How Would Dr. King React to NSA Spying on Americans?
http://www.commondreams.org/view/2014/01/10-5
The Rev. Martin Luther King Jr. electrified the nation with his "I Have a Dream" speech in August 1963, and the FBI was watching.
How Would Dr. King React to NSA Spying on Americans?
by Robert McCaw
Published on Friday, January 10, 2014 by Common Dreams
How would Dr. Martin Luther King, Jr., have reacted to recent revelations that the U.S. government is collecting and storing nearly every citizen's phone records and gathering their electronic data?
From 1958 until his 1968 assassination, the FBI conducted extensive surveillance on Dr. King, amassing over 17,000 pages of material on his day-to-day activities.

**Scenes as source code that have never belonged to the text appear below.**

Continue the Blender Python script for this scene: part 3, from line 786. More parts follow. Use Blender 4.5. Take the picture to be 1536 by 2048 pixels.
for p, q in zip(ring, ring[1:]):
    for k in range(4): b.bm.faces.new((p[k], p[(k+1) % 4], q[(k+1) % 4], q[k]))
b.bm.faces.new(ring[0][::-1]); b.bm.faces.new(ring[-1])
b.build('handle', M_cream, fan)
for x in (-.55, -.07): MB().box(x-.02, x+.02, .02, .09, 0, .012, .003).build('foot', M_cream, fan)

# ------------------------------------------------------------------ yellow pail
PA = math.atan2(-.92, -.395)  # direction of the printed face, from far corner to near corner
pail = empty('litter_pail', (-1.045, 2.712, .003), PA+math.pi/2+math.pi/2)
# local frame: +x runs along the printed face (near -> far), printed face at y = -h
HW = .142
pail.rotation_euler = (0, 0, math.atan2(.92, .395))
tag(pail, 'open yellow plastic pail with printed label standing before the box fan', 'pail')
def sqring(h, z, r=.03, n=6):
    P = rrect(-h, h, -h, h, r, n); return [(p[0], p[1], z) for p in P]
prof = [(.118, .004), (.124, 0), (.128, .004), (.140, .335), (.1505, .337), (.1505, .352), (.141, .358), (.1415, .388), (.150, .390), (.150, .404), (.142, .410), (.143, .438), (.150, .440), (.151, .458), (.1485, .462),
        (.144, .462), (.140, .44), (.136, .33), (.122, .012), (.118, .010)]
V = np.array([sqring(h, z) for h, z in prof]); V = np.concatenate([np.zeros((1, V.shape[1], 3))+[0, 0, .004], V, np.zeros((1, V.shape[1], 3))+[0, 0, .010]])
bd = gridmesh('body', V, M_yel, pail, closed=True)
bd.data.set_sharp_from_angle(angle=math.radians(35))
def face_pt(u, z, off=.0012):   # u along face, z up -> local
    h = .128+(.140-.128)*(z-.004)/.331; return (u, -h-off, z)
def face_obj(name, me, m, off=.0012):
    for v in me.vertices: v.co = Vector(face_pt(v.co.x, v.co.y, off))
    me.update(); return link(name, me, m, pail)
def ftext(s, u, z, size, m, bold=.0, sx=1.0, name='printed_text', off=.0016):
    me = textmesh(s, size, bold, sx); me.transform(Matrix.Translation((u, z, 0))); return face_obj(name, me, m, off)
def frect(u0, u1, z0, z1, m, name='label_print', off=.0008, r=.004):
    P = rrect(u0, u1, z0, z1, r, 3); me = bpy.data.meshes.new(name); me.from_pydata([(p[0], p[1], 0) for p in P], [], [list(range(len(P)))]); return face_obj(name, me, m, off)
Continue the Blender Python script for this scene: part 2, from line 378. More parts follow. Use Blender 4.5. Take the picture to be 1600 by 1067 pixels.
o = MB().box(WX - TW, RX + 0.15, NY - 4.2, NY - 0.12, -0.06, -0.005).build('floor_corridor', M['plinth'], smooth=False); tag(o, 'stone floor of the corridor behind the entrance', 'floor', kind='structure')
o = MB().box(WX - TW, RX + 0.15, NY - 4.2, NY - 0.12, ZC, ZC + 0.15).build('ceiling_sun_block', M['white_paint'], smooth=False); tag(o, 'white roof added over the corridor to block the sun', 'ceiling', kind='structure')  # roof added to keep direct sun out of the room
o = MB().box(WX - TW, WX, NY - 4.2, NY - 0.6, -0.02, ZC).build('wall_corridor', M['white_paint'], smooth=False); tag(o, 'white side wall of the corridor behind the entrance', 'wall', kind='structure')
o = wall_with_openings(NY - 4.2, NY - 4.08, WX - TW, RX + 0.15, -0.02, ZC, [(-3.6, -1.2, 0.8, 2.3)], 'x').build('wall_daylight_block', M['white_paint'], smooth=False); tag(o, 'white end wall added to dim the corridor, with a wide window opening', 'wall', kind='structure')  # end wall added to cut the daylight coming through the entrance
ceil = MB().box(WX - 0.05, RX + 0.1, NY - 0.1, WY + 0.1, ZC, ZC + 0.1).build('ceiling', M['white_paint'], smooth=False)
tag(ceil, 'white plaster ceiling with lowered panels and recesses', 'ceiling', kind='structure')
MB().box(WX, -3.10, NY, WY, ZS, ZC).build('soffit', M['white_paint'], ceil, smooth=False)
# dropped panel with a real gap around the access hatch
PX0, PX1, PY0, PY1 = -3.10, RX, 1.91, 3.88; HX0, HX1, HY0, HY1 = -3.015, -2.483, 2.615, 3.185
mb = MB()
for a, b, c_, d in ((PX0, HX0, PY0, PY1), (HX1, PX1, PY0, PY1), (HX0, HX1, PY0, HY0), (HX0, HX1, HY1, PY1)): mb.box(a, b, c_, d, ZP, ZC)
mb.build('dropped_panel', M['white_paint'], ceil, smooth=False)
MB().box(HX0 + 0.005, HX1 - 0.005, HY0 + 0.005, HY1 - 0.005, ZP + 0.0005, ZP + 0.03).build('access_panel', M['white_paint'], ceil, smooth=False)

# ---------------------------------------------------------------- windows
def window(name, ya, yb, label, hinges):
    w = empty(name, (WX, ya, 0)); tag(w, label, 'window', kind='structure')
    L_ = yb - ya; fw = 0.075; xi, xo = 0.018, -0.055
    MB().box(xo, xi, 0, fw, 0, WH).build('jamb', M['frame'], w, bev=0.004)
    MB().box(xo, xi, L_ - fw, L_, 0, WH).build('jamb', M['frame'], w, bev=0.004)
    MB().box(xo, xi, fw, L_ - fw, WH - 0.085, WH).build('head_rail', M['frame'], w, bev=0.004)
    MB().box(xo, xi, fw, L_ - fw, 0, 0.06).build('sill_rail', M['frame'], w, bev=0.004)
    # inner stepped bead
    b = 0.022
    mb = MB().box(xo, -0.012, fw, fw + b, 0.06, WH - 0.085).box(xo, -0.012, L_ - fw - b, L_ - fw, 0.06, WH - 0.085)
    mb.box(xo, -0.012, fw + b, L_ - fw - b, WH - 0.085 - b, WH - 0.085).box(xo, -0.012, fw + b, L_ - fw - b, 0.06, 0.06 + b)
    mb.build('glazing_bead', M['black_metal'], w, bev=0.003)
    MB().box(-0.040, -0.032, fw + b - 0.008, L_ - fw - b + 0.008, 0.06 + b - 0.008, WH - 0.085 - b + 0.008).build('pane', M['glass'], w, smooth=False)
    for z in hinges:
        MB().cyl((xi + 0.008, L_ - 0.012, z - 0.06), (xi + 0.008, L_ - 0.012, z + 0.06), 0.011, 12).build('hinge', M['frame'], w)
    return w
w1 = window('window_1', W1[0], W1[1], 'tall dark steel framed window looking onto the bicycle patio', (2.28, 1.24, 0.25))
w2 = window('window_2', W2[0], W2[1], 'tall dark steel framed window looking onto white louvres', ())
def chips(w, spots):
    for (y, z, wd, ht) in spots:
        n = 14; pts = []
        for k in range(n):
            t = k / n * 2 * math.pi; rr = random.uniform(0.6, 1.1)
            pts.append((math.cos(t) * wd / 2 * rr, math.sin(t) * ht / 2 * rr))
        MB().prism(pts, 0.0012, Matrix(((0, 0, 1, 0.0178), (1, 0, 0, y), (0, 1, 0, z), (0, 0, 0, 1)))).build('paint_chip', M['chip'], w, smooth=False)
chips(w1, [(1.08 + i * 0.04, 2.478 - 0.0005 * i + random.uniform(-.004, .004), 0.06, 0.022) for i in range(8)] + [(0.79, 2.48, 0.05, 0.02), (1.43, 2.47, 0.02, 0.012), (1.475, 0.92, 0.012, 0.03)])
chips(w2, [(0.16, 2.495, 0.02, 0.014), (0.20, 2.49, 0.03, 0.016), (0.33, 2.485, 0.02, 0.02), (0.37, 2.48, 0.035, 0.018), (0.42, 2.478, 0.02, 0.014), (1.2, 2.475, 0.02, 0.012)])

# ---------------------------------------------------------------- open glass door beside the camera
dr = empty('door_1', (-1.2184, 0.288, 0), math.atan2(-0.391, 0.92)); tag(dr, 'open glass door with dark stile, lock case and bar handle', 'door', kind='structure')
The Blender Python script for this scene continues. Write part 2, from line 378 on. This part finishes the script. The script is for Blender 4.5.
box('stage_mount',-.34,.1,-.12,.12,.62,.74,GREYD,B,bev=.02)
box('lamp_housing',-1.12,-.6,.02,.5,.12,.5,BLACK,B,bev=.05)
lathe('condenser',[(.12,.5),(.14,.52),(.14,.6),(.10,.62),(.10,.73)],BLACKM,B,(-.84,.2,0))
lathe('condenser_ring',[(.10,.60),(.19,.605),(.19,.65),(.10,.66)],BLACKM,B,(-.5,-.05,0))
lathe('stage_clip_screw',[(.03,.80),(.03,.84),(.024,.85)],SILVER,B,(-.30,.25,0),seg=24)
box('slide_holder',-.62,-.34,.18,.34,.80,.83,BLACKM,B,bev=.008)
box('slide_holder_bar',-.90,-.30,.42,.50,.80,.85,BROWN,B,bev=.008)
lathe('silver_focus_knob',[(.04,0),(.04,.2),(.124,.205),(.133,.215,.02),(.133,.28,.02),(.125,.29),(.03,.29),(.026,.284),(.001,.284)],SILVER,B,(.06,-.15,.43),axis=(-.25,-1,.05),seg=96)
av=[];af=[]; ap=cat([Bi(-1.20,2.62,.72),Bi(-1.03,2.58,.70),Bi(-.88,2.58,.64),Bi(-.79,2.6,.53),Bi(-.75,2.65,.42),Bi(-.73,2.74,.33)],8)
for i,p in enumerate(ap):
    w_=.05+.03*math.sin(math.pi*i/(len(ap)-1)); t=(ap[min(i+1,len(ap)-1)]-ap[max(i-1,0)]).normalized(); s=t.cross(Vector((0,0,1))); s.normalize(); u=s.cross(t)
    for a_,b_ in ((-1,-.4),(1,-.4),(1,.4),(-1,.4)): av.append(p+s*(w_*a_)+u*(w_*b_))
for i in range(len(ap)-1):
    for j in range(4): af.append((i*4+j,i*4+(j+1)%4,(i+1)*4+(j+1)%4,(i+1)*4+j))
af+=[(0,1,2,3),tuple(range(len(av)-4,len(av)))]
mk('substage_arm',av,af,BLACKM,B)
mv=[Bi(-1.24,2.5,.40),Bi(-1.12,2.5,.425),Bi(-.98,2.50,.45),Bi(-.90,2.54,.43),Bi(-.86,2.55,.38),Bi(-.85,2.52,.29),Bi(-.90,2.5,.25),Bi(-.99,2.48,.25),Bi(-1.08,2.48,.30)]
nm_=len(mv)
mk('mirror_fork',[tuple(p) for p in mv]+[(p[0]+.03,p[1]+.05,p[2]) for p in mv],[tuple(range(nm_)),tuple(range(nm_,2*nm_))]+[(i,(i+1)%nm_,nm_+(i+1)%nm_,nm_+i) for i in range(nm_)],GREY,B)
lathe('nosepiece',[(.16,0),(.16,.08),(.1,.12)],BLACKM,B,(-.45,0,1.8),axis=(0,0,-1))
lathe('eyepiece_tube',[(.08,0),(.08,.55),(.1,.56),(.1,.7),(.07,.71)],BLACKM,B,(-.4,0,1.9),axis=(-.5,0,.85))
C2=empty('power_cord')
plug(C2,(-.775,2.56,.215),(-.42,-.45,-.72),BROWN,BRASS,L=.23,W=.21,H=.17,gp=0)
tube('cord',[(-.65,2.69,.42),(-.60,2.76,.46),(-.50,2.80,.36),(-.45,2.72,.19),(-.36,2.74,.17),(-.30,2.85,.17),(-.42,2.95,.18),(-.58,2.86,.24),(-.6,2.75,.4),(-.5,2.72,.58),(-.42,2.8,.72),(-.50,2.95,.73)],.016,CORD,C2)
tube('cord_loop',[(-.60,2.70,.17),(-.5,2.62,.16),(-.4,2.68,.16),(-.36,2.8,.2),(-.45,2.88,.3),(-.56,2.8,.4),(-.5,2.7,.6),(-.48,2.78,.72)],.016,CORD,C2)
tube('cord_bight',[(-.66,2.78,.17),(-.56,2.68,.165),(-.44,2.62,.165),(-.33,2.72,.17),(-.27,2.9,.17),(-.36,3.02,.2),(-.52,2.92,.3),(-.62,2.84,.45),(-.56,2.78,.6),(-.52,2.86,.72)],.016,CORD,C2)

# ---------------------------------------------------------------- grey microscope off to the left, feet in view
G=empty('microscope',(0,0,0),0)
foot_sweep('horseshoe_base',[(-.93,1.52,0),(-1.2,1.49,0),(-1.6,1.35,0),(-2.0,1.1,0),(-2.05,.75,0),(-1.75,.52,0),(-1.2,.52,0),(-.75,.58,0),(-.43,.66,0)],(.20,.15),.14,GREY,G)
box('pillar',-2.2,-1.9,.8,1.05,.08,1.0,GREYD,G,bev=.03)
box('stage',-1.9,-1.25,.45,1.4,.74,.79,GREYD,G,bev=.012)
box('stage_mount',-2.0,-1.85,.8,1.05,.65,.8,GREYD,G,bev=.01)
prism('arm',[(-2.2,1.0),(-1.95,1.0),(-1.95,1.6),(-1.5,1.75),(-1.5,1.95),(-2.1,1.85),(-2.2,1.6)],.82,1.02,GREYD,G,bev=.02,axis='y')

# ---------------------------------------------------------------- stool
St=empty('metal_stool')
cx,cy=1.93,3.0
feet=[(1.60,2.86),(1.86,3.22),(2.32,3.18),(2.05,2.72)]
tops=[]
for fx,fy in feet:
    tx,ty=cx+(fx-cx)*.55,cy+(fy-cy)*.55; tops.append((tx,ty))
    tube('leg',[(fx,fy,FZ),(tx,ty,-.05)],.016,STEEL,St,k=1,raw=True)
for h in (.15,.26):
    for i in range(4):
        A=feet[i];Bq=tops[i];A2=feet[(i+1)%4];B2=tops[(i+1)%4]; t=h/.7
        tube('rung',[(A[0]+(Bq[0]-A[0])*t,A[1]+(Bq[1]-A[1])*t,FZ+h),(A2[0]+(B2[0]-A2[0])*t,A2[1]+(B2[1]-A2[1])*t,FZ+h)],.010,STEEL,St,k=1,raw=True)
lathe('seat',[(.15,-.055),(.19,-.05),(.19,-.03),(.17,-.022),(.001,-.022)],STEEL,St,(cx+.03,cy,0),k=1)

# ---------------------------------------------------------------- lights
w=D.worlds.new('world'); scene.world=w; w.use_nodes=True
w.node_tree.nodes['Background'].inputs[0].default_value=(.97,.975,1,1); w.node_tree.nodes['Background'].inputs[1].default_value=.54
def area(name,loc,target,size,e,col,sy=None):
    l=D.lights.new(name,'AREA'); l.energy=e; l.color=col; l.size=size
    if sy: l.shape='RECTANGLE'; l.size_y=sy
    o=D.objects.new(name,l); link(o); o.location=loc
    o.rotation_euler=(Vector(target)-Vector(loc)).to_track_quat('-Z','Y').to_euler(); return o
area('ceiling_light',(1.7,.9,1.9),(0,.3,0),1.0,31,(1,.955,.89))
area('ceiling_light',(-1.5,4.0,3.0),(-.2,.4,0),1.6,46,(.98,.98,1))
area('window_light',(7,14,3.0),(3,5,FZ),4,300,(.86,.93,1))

Today King's legacy as a civil rights leader is celebrated; there is even a federal holiday named after him. But during his lifetime, the government tracked his movements, tapped his phones, bugged his offices and hotel rooms, and planted informants to spy on him. In addition, the FBI anonymously sent him a letter threatening to destroy his credibility and suggesting that he commit suicide to avoid this.
King was also separately targeted by an NSA domestic spying program called "Minaret." With others, including Muhammad Ali, Dr. King was labeled and watch-listed as a possible "domestic terrorist and foreign radical" suspect.